From Kathiann M. Kowalski

The Environmental Fellows in the MBL’s Logan Science Journalism Program have returned to Woods Hole after two full and exhausting days of field work at the Harvard Forest. Besides being an incredible living laboratory for lots of ecological research, Harvard Forest is a place of great beauty. The view of the hemlock forest canopy was especially breathtaking.

Hemlocks in Harvard Forest. Photo by KM Kowalski

Sadly, Harvard Forest Director David Foster reports, most of the hemlocks there may be dead in as little as ten years. Hemlock wooly adelgid infestation will drastically change the face of the forest.

Closer to ground, our group took carbon dioxide readings from plots at the MBL’s heated soil experiment area. That experiment examines questions related to climate change.
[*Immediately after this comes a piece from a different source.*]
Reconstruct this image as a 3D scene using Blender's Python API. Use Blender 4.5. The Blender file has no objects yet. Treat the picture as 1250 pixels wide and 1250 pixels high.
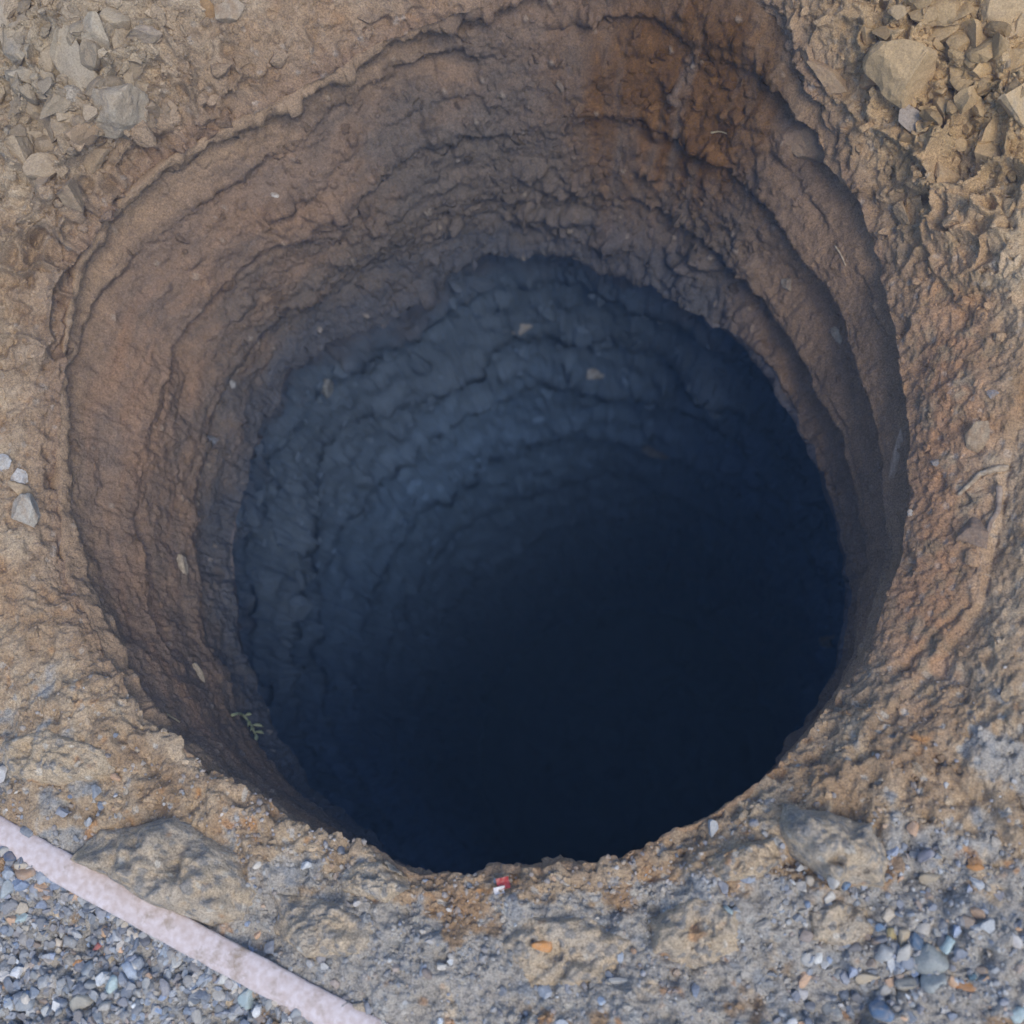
import bpy, math, time
import numpy as np
from mathutils import Vector, Matrix
from mathutils.bvhtree import BVHTree

T0 = time.time()
scene = bpy.context.scene
COL = scene.collection
rng = np.random.default_rng(7)

# ------------------------------------------------------------------ camera
F = 1500.0                                   # focal length in 1250-px-picture pixels
CAM = Vector((0.25, -0.56, 1.45))
down = Vector((225.0, -485.0, -F)).normalized()   # where straight-down lies in the view
QCAM = down.rotation_difference(Vector((0, 0, -1)))
cd = bpy.data.cameras.new("camera")
cam = bpy.data.objects.new("camera", cd)
COL.objects.link(cam)
cam.location = CAM
cam.rotation_mode = 'QUATERNION'
cam.rotation_quaternion = QCAM
cd.sensor_fit = 'HORIZONTAL'
cd.sensor_width = 36.0
cd.lens = 36.0 * F / 1250.0
cd.clip_start = 0.02
cd.clip_end = 500
cd.dof.use_dof = True
cd.dof.focus_distance = 1.6
cd.dof.aperture_fstop = 3.2
scene.camera = cam

# ------------------------------------------------------------------ sky and sun
SUN_EL, SUN_AZ = 58.0, -52.0                 # azimuth measured from +X towards +Y
world = bpy.data.worlds.new("World")
scene.world = world
world.use_nodes = True
wn = world.node_tree
sky = wn.nodes.new("ShaderNodeTexSky")
sky.sky_type = 'NISHITA'
sky.sun_disc = False
sky.sun_elevation = math.radians(SUN_EL)
sky.sun_rotation = math.radians(90.0 - SUN_AZ)
sky.air_density = 1.0
sky.dust_density = 1.0
wn.links.new(sky.outputs[0], wn.nodes["Background"].inputs[0])
wn.nodes["Background"].inputs[1].default_value = 0.12
sd = bpy.data.lights.new("sun", 'SUN')
sun = bpy.data.objects.new("sun", sd)
COL.objects.link(sun)
sd.energy = 1.5
sd.angle = math.radians(30)
sd.color = (1.0, 0.90, 0.74)
ce = math.cos(math.radians(SUN_EL))
sdir = Vector((ce * math.cos(math.radians(SUN_AZ)), ce * math.sin(math.radians(SUN_AZ)), math.sin(math.radians(SUN_EL))))
sun.rotation_mode = 'QUATERNION'
sun.rotation_quaternion = sdir.to_track_quat('Z', 'Y')
scene.view_settings.view_transform = 'Standard'
scene.view_settings.look = 'None'
scene.view_settings.exposure = 0.65
scene.view_settings.gamma = 1.0
scene.view_settings.use_curve_mapping = False
scene.cycles.use_denoising = True
scene.cycles.max_bounces = 8
scene.cycles.diffuse_bounces = 4
scene.cycles.use_adaptive_sampling = True
scene.cycles.adaptive_threshold = 0.03

# ------------------------------------------------------------------ view helpers
RM = np.array(QCAM.to_matrix())
CV = np.array(CAM)

def unproject(px, py, z):
    """points at height z seen at photo pixel px, py (arrays welcome)"""
    px, py, z = np.broadcast_arrays(np.asarray(px, float), np.asarray(py, float), np.asarray(z, float))
    q = np.stack([px - 625, -(py - 625), np.full(px.shape, -F)], -1) @ RM.T
    s = (z - CV[2]) / q[..., 2]
    return CV + q * s[..., None]

def project(P):
    q = (P - CV) @ RM
    return 625 + F * q[..., 0] / -q[..., 2], 625 - F * q[..., 1] / -q[..., 2]

# ------------------------------------------------------------------ noise (numpy)
def _h(ix, iy, iz, seed):
    h = ix * np.uint32(374761393) + iy * np.uint32(668265263) + iz * np.uint32(2246822519) + np.uint32(seed * 3266489917 & 0xffffffff)
    h ^= h >> np.uint32(13)
    h *= np.uint32(1274126177)
    h ^= h >> np.uint32(16)
    return h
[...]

We also took core samples from Black Gum Swamp. We want to see what organic material the sediments contain as we go deeper and further back in time.

Core sampling at Black Gum Swamp, Harvard Forest. Photo by KM Kowalski

Now we’re working with the core samples and data from our field work. We’ve heard the saying that even a bad day in the field beats a good day in the office, and I do miss the beauty and serenity of the majestic hemlocks and the rest of the trees.

On the other hand, it’s also fun trying to sift through the data so we can see what it tells us. And we’re looking forward to preparing our presentations for the end of the week. Now we just need Excel, PowerPoint, and the rest of our computer programs to cooperate.